══ DATA ENTRIES

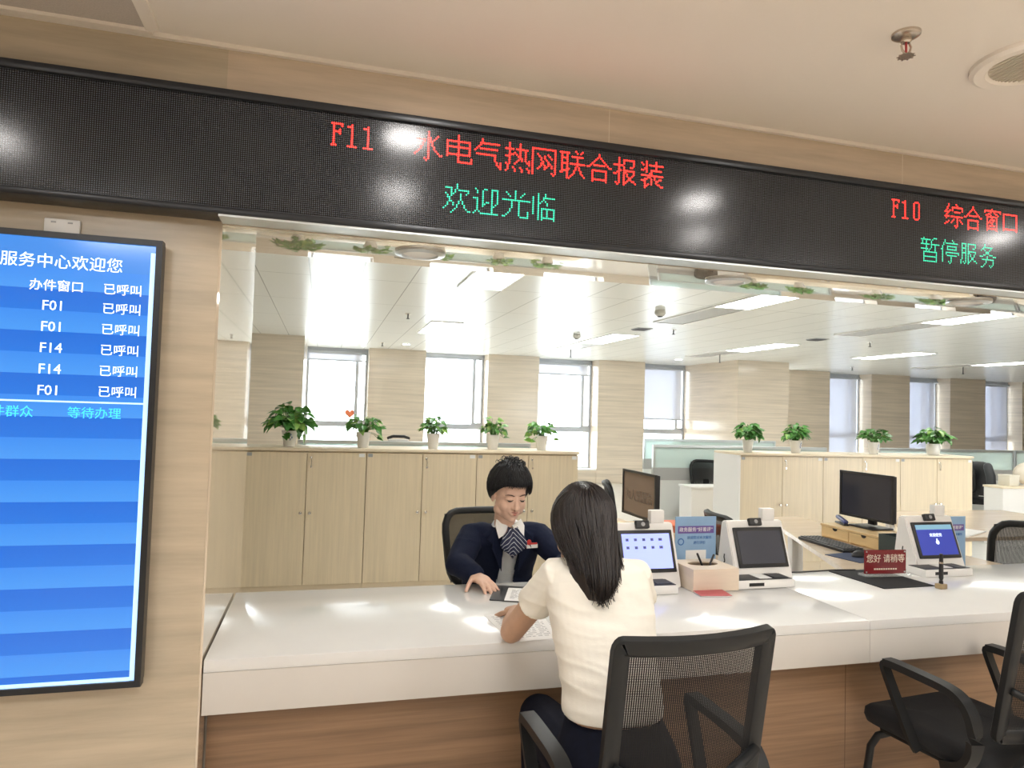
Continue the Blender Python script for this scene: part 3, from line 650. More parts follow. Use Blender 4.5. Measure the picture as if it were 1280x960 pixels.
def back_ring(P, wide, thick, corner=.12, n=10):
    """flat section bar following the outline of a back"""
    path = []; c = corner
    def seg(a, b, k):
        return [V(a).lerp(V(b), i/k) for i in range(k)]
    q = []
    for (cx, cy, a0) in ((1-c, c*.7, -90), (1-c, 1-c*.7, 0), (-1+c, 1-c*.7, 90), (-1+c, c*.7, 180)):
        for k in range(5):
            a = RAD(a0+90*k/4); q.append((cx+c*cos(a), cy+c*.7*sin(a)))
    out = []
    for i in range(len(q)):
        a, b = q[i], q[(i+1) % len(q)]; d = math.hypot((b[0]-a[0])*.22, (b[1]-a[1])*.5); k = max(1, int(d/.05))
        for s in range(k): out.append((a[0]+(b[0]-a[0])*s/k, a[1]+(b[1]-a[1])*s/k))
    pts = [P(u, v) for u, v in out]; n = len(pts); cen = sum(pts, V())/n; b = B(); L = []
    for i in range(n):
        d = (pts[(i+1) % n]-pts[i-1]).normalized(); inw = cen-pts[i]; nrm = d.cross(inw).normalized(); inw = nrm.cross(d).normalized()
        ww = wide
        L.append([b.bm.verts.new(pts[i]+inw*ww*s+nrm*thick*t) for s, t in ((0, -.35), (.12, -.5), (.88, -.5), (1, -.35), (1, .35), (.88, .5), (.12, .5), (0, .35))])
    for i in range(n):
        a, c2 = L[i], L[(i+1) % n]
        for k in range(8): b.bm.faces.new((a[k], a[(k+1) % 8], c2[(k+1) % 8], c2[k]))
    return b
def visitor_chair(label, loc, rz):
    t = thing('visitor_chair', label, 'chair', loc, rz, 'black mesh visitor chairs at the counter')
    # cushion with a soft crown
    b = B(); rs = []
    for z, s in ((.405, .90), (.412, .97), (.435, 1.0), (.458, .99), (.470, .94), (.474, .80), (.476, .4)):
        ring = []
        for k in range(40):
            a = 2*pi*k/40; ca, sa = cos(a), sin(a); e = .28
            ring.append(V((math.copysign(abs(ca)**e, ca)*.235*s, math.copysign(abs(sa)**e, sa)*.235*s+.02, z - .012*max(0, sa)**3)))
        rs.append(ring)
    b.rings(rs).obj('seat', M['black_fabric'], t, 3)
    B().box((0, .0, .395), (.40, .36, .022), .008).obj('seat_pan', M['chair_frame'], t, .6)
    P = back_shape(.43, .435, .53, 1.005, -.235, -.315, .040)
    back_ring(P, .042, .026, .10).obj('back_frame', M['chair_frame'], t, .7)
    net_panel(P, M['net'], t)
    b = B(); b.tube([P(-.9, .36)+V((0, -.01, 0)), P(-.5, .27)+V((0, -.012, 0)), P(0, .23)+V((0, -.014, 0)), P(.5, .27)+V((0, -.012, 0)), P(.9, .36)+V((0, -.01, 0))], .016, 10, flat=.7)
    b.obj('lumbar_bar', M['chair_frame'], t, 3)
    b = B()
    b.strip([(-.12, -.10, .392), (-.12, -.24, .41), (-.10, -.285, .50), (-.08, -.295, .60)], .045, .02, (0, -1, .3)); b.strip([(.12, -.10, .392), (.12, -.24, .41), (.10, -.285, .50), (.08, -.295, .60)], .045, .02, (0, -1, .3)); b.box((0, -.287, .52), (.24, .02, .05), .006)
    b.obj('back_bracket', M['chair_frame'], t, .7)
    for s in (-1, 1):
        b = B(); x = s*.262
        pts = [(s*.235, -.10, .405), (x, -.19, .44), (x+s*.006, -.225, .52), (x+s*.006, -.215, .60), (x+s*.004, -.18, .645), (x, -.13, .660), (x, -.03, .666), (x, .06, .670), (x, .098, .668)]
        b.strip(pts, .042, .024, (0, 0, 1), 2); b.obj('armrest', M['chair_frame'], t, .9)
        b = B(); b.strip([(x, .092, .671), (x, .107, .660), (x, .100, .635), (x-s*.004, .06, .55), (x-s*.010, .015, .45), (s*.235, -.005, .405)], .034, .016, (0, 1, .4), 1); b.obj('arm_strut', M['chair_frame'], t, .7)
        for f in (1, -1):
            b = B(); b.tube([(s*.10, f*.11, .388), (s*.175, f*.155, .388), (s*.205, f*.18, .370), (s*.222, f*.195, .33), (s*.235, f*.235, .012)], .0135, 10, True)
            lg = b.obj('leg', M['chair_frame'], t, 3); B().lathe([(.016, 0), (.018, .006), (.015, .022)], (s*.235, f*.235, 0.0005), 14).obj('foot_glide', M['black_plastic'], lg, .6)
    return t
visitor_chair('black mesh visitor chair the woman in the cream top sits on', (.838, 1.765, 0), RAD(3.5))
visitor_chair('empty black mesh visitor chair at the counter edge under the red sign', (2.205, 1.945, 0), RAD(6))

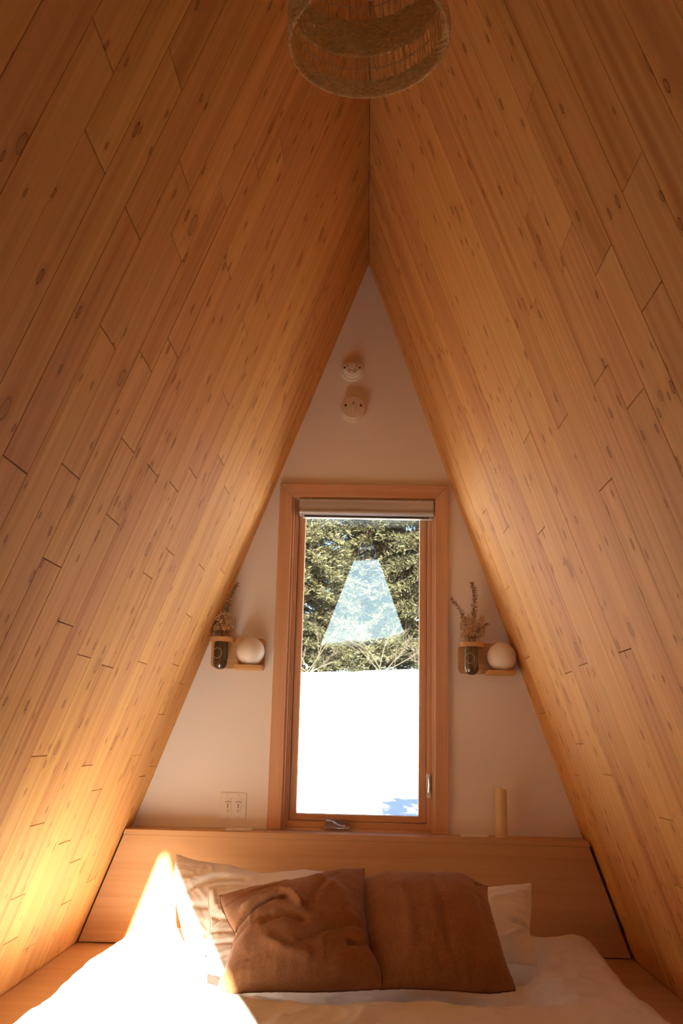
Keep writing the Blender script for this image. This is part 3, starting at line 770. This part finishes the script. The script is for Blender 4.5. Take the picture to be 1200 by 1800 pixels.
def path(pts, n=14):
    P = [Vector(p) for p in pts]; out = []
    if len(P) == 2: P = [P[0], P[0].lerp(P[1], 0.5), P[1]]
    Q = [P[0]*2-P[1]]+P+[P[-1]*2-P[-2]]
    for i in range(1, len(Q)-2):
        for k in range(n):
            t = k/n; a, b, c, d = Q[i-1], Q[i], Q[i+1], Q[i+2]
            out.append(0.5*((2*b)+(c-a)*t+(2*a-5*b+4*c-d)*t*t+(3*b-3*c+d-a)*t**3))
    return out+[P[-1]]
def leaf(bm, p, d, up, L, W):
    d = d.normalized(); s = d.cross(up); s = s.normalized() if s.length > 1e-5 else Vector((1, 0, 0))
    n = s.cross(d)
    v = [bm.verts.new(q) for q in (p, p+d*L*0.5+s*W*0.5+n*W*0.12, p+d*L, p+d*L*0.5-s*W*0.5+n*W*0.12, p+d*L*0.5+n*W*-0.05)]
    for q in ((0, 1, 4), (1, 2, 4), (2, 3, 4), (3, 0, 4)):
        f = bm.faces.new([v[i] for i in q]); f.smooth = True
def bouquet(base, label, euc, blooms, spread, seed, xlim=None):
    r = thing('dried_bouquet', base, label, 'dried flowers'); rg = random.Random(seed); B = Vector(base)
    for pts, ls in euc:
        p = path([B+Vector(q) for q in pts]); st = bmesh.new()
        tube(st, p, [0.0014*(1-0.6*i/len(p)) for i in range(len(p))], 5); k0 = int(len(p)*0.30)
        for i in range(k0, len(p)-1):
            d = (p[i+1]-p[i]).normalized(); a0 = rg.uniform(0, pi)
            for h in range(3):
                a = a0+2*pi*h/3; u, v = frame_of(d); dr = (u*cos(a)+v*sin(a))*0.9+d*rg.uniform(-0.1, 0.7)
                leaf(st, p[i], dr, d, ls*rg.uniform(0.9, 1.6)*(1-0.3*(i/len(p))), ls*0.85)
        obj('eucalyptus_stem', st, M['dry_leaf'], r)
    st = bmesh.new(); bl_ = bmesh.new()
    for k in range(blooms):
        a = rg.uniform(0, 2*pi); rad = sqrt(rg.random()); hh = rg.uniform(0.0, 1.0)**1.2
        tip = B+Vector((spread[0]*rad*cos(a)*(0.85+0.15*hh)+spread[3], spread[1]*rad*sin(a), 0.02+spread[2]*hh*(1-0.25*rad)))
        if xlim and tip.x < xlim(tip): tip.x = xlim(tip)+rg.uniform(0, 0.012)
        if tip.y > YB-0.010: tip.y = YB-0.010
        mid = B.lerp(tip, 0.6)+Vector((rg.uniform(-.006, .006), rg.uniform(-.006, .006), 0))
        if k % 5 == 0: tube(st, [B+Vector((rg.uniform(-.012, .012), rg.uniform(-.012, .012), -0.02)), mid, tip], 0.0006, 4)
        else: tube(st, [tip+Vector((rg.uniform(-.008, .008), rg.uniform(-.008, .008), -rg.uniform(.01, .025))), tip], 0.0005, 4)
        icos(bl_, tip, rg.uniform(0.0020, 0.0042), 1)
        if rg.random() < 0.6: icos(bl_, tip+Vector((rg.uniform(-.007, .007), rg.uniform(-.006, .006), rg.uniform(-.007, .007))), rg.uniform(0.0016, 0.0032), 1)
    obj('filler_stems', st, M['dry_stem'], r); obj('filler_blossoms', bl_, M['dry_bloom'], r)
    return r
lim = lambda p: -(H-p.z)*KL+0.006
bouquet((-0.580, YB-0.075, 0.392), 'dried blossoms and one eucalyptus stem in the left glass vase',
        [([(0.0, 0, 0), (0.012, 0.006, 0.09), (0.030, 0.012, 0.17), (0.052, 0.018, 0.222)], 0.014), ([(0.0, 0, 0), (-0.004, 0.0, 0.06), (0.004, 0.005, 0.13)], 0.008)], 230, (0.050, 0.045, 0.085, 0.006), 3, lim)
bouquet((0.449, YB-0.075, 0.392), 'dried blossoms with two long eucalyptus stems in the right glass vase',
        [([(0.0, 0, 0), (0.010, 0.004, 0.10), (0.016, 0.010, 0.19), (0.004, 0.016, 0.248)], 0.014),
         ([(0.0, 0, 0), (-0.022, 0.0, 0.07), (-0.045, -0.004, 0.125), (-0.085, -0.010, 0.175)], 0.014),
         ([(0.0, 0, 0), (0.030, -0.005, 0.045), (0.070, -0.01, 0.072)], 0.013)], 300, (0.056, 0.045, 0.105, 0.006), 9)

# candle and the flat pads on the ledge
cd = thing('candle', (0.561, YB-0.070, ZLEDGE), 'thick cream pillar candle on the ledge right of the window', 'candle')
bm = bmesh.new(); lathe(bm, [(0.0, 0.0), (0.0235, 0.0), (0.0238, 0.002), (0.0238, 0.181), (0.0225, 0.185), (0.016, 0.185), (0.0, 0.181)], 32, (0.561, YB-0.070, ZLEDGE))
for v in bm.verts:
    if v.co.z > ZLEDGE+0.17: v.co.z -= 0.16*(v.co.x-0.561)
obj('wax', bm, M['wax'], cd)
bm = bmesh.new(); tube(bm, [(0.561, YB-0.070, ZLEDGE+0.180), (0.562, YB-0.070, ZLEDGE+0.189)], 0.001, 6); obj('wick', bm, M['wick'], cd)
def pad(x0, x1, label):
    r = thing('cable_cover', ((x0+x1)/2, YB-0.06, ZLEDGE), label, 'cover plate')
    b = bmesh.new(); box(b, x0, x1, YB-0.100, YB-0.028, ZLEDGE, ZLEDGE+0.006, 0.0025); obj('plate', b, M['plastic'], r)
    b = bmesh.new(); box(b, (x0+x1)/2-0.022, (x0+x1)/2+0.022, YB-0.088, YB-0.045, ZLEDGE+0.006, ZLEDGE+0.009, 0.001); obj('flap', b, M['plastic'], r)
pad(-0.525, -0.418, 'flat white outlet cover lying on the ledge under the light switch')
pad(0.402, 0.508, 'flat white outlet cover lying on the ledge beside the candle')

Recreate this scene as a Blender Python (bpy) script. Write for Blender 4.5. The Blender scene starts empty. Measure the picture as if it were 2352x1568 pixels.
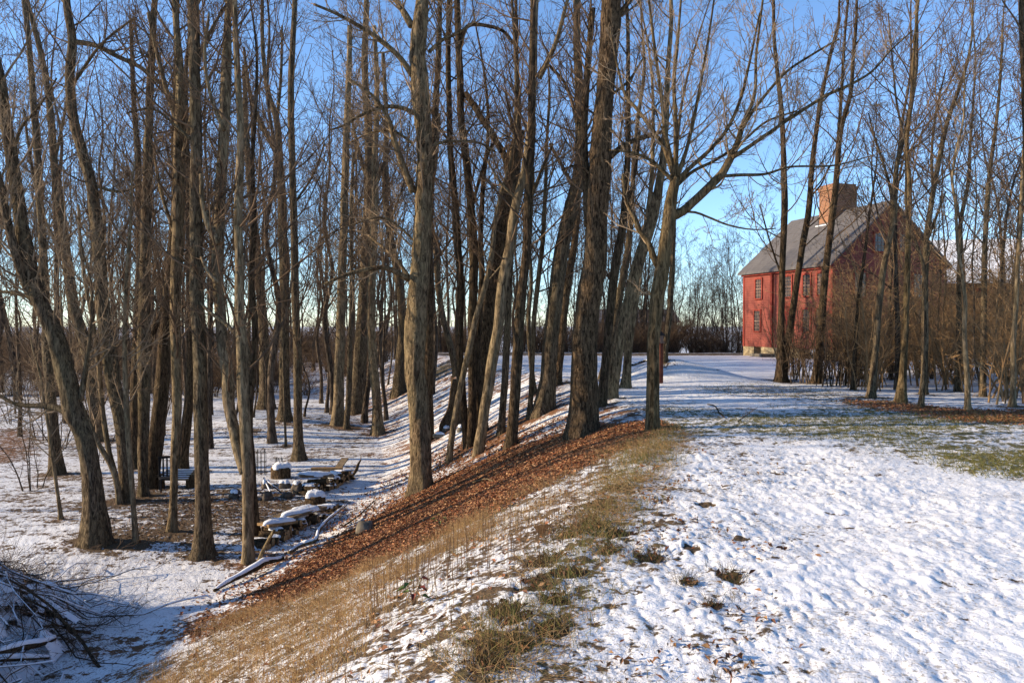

════

WHAT TO DO
Among the entries, how many lines contain the string "were"? Give the number without anything else.

WRITTEN SOLUTION
2